Main Image 01 October 2018 | Focus

1,000 jobs have been saved at Banham Poultry, after Chesterfield Poultry bought the business in a pre-pack administration deal.

The Norfolk-based plant purchase has ended much speculation about the factory’s future, as Bernard Matthews had also declared an interest in acquiring it once their administration was announced.

Large-scale manufacture

The site in Attleborough went into what was described as a “perfect storm” of problems according to administrator Duff & Phelps. This included pressure from supermarket margins, increases in feed prices, and too much capital expenditure leading to an impact on the company’s short-term profitability. The Foulger family had owned Banham for more than 50 years before they sadly had to let go of the £150 million per year turnover.

The site handles around 7% of the UK poultry market, with roughly 1.2 million birds being processed a week. It covers all of the manufacturing jobs throughout the process, as birds are reared from egg to chick to maturity. They are then slaughtered and prepared for sale: both fresh and frozen ranges are sold in independent outlets and supermarkets across the UK. They also produce some materials for export.

Chairman and managing director Michael Foulger said: “The Foulger Family are very pleased to have secured a deal with Chesterfield Poultry to ensure the long-term future of Banham and secure the continued employment of a very loyal workforce, which was always at the forefront of any negotiations.”

Nadeem Iqbal, the chief executive of Chesterfield Poultry, added: “We are delighted to welcome Banham into the Chesterfield family and look forward to continuing the legacy of the brand and quality poultry production in Attleborough.”

Administration efforts

Allan Graham and Trevor Birch from Duff & Phelps were appointed as joint administrators, covering both Banham Poultry Ltd and Banham Group Ltd. Banham Poultry covered the processing arm of the business, while Banham Group was in charge of rearing the poultry.

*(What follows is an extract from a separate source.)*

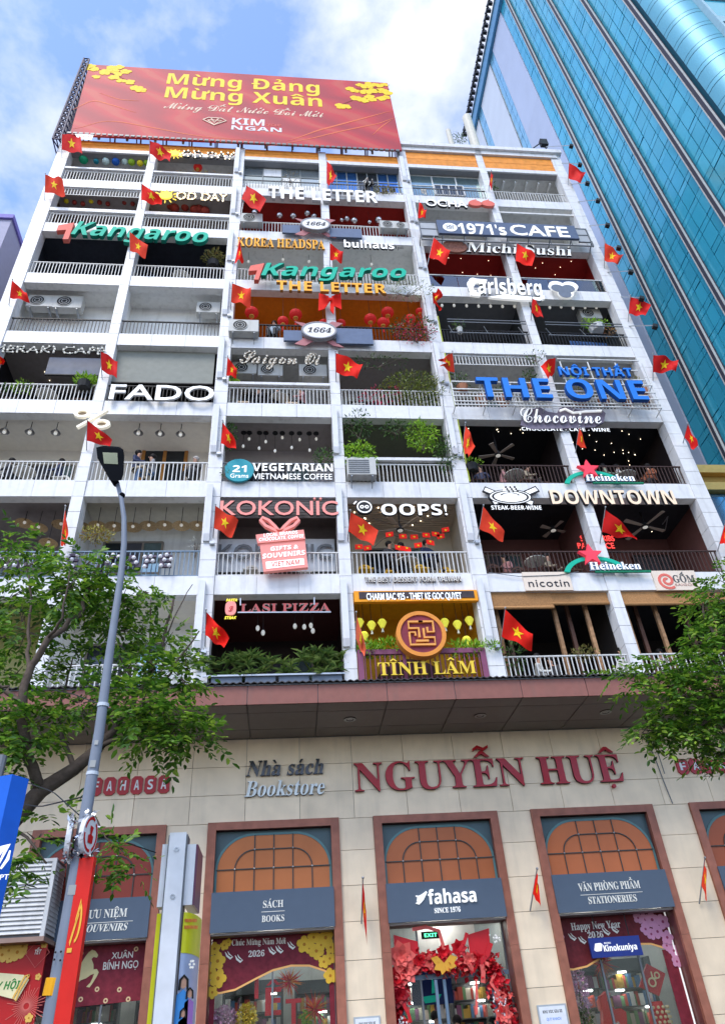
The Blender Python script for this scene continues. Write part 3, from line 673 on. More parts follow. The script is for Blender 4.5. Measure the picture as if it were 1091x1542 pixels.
# rounded corner and street front
CB = tower_mat('pale cyan curved glass', (.1, .36, .48), rough=.45, metal=.2); ccx, ccy = XT+RC, YE; na = 7
for bz in np.arange(Z0T, ZR, fl):
    for (za, zb) in ((bz+.02, bz+.3), (bz+.33, bz+fl-.02)):
        if not 17 < za < 62: continue
        v = []
        for i in range(na+1):
            t = PI+PI/2*i/na
            for z in (za, min(zb, ZR)): v.append((ccx+RC*math.cos(t), ccy+RC*math.sin(t), z))
        q = MB(); q.add(v, [(2*i, 2*i+1, 2*i+3, 2*i+2) for i in range(na)]); q.build('curved_pane', CB, tw, smooth=True)
q = MB(); v = []
for i in range(9):
    t = PI+PI/2*i/8
    for z in (Z0T, ZR): v.append((ccx+(RC-.04)*math.cos(t), ccy+(RC-.04)*math.sin(t), z))
q.add(v, [(2*i, 2*i+1, 2*i+3, 2*i+2) for i in range(8)]); q.build('corner_core', TDK, tw)
box('front_core', (XT+RC, YE-RC+.05, 0), (XT+20, YE, ZR), TDK, tw)
for bz in np.arange(Z0T, ZR, fl*2):
    for j in range(3):
        x = XT+RC+.15+j*2.2
        if 25 < bz < 62: box('front_pane', (x, YE-RC-.02+RNG.normal()*.006, bz+.7), (x+2.1, YE-RC+.04, bz+fl*2-.05), CB if (j+int(bz)) % 2 else TGLASS, tw); box('front_spandrel', (x, YE-RC-.1, bz+.05), (x+2.1, YE-RC+.03, bz+.62), P('pale cyan metal', .3, .5, .58, rough=.5), tw)
    
for j in range(4): box('vertical_fin', (XT+RC+2.2*j-.03, YE-RC-.25, Z0T), (XT+RC+2.2*j+.1, YE-RC+.0, ZR), P('pale fin', .3, .48, .56, rough=.5), tw)
GOLD = P('gold cladding', .62, .42, .14, rough=.35, metal=.5)
pod = thing('tower_annexe', (22, 3, 0), 'low annexe with gold horizontal bands at the foot of the glass tower', 'building')
box('annexe_wall', (13.0, .5, 0), (30, 4, 15.9), TDK, pod)
box('gold_band', (12.97, .2, 15.78), (30, .6, 16.1), GOLD, pod); box('gold_recess', (12.98, .42, 15.42), (30, .6, 15.78), P('shaded gold cladding', .4, .26, .07, rough=.5), pod); box('gold_band', (12.97, .25, 15.12), (30, .6, 15.42), GOLD, pod)
for z0_ in (12.1, 9.0, 6.0):
    for j in range(5): box('annexe_pane', (13.05+j*2.1, .44, z0_), (13.05+j*2.1+2.0, .5, z0_+2.95), mat('sky blue glass', (.3, .5, .75), rough=.05, metal=.8), pod)
    box('gold_band', (12.98, .3, z0_-.12), (30, .5, z0_-.02), GOLD, pod)

# ------------------------------------------------------------------ neighbour on the left
nb = thing('neighbour_building', (-14, 4, 0), 'lilac painted building at the left edge behind the white block', 'building')
xr, zt = A(20, 326, 1.0)
box('wall', (-24, 1.0, 0), (xr, 12, zt-.25), P('lilac plaster', .34, .34, .46, vary=.05), nb); box('roof_edge', (-24, .9, zt-.25), (xr+.08, 12.1, zt), P('violet trim', .2, .17, .5), nb)
nb2 = thing('rear_building', (-12, 13, 0), 'blue grey building partly seen between the lilac one and the white block', 'building')
xr2, zt2 = A(46, 349, 7.0); box('wall', (-30, 12.2, 0), (-8, 20, zt2+6), P('blue grey plaster', .2, .26, .36, vary=.05), nb2); box('roof_edge', (-30, 12.1, zt2+6), (-7.9, 20.1, zt2+6.3), LGREY, nb2)

# ------------------------------------------------------------------ signs
YS = -.09
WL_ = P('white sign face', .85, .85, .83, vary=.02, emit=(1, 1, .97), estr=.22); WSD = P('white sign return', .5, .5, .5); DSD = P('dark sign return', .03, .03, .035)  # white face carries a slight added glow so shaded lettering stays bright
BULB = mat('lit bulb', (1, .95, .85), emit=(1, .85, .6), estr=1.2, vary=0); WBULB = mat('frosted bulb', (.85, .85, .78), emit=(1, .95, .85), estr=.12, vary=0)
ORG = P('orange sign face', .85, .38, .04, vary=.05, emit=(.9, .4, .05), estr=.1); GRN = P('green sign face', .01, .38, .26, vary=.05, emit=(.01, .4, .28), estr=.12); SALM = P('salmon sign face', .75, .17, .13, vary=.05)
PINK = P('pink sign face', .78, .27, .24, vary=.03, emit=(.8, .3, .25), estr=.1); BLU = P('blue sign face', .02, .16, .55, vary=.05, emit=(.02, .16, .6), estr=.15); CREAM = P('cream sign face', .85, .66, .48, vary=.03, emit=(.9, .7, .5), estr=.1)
def S(name, label, txt, b0, b1, top, y, m, side=None, depth=.08, group=None, **k):
    s = sign(name, (b0[0]+b1[0])/2, (b0[1]+b1[1])/2, y, label, 'sign', group)
    letters(txt, b0, b1, top, y, m, side, depth=depth, parent=s, **k); return s
def plate(nm, px0, py0, px1, py1, y, d, m, parent, mats=None):
    x0, z1 = A(px0, py0, y-d); x1, z0 = A(px1, py1, y-d); return box(nm, (x0, y-d, z0), (x1, y, z1), m, parent)
def pr(nm, pts, y, d, m, parent):       # pixel polygon -> prism
    b = MB(); b.prism([A(px, py, y-d) for px, py in pts], y-d, y); return b.build(nm, m, parent)
def rays(s, px, py, r, y, m):
    x, z = A(px, py, y); b = MB()
    for i in range(12):
        t = 2*PI*i/12; b.tube((x+math.cos(t)*r*1.3, y, z+math.sin(t)*r*1.3), (x+math.cos(t)*r*1.9, y, z+math.sin(t)*r*1.9), .022, n=5)
    b.build('sun_rays', m, s); c = MB(); c.prism(circ(x, z, r), y-.06, y); c.build('sun_disc', m, s)
SUNM = P('sunflower yellow', .9, .6, .03, emit=(1, .7, .1), estr=.6)
s = S('bulb_letter_sign', 'dark bulb letters with a yellow sun, upper of the two sun signs', 'OD DAY', (273, 239), (353, 241), 229, YS, DSD, depth=.05, bulbs=(.17, .036, BULB), st='', bold=0.010); rays(s, 263, 232, .2, YS, SUNM)
s = S('bulb_letter_sign', 'lit warm bulb letters with a yellow sun, lower of the two sun signs', 'OD DAY', (265, 302), (342, 304.5), 291, YS-.05, P('bulb letter face', .7, .5, .3, emit=(1, .7, .35), estr=.5), DSD, depth=.05, bulbs=(.16, .036, BULB), bold=0.006); rays(s, 250, 295.5, .26, YS-.05, SUNM)
def kang(label, one, b0, b1, top, y):
    s = S('appliance_sign', label, 'Kangaroo', b0, b1, top, y, GRN, P('green sign return', .005, .2, .14), depth=.16, st='sansi', bold=0.006, slope=True)
    x0, y0, x1, y1 = one; pr('numeral_one', [(x0+(x1-x0)*.12, y0+3), (x1, y0-1), (x1-9, y1), (x0+(x1-x0)*.35, y1), (x0+(x1-x0)*.55, y0+10), (x0, y0+11)], y, .18, SALM, s); return s
kang('large green italic letters after a salmon numeral 1, upper left balconies', (85, 336, 112, 360), (108, 358), (313, 371), 338, YS)
kang('large green italic letters after a salmon numeral 1, above orange letters', (374, 397, 398, 421), (393, 420), (612, 424), 401, YS-.25)
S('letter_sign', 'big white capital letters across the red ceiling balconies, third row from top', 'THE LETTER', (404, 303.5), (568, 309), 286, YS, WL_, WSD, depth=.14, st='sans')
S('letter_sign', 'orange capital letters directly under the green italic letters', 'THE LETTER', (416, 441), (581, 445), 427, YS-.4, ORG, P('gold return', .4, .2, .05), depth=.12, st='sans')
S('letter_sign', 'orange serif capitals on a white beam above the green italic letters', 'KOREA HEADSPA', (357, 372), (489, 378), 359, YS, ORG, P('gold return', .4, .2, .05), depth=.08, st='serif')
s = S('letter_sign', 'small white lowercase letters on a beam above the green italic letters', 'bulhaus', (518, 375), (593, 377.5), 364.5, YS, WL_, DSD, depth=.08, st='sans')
letters('coffee & yeah', (582, 374), (607, 375), 369, YS-.06, DSD, parent=s, st='script', depth=.01)
def beer(label, cx, cy, rx, bl, brr, y):
    s = sign('round_beer_sign', cx, cy, y, label); x, z = A(cx, cy, y); R_ = A(cx+rx, cy, y)[0]-x; X = P('dusty pink cross', .42, .17, .18)
    for sg in (-1, 1):
        b = MB(); w = R_*.32
        b.prism([(x-sg*R_*1.15-w, z-R_*1.0), (x-sg*R_*1.15+w, z-R_*1.15), (x+sg*R_*1.15+w, z+R_*1.0), (x+sg*R_*1.15-w, z+R_*1.15)], y-.02*(2+sg), y-.02*(1+sg)+.01); b.build('cross_arm', X, s)
    b = MB(); b.prism(circ(x, z, R_, 28, 1, .72), y-.2, y-.06); b.build('oval_face', P('oval sign white', .78, .76, .74), s)
    b = MB(); b.ring(x, z, R_*.95, R_*1.05, y-.215, y-.05, sx=1, sz=.73); b.build('oval_rim', P('oval rim grey', .3, .3, .32), s)
    letters('1664', None, None, 0, y-.201, P('ink', .03, .03, .04), parent=s, st='serifi', depth=.008, world=(x-R_*.7, z-R_*.22, x+R_*.72, z-R_*.22, R_*.42))
    for q in (bl, brr): plate('slate_board', *q, y+.04, .08, P('dusty slate board', .13, .17, .26), s)
beer('oval white number sign on pink cross, on the red balconies', 474.6, 343.8, 21, (425, 338, 452, 351), (496, 343, 545, 358), -.18)
beer('oval white number sign on pink cross, below the red lanterns', 480, 504, 25, (427, 497, 455, 513), (505, 494, 562, 518), -.18)
S('script_bulb_sign', 'white bulb script letters above three air conditioners', 'Saigon Oi', (361, 551), (482, 549), 533, YS+.05, P('script backing', .42, .36, .28), DSD, depth=.05, st='script', bold=0.006, bulbs=(.115, .03, WBULB))
s = S('letter_sign', 'small white capitals beside two red cherries', 'OCHA', (641, 313), (703, 315.5), 303.5, YS, WL_, DSD, depth=.1, bold=0.014)
for a, b in ((714, 309), (733, 309.5)):
    x, z = A(a, b, YS); q = MB(); q.prism([(x+.3*math.cos(t)*(1-.1*math.sin(t)), z+.24*math.sin(t)-.05*abs(math.cos(t))**.5*(math.sin(t) > 0)) for t in np.linspace(0, 2*PI, 20, endpoint=False)], YS-.12, YS); q.build('cherry', SALM, s); l_ = MB(); l_.tube((x, YS-.05, z+.2), (x+.1, YS-.05, z+.38), .025); l_.build('cherry_stalk', SALM, s)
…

Graham explained that the business was under a lot of pressure in a short period of time, which led to no possibility of it continuing.

“It had been undertaking a number of capital projects designed to improve productivity in the longer term, but these have impacted short-term profitability, which in turn has hit margin,” he said. “The sale of the business – covering all assets, employees on permanent contracts, a hatchery and farms and processing plants at Banham – is a success. The swift conclusion of this sale has enabled Duff & Phelps to secure the future of over 1,100 employees, ensuring no break in processing and animal husbandry, guaranteeing the continued supply of high quality poultry to the UK food industry.”

Coinciding with the sale was a difficult week for Banham Poultry. Not only had those in food jobs at the site just been told that they might not have employment if the company could not find a buyer, but there was also an industrial incident at the premises which was serious enough to warrant the halting of local train services and the involvement of the police.

It was, however, a very fortuitous week for Chesterfield Poultry. Getting the site at a bargain price, along with everything needed to run it – and a process which has seen no halt in manufacturing despite the sale – means that they will now be able to reap the full benefit of those long-term investments which have been put into place by the previous owners.

They will now be able to enjoy what may likely be increased profits in years to come as a result of the added assets, which will add to their already substantial market position.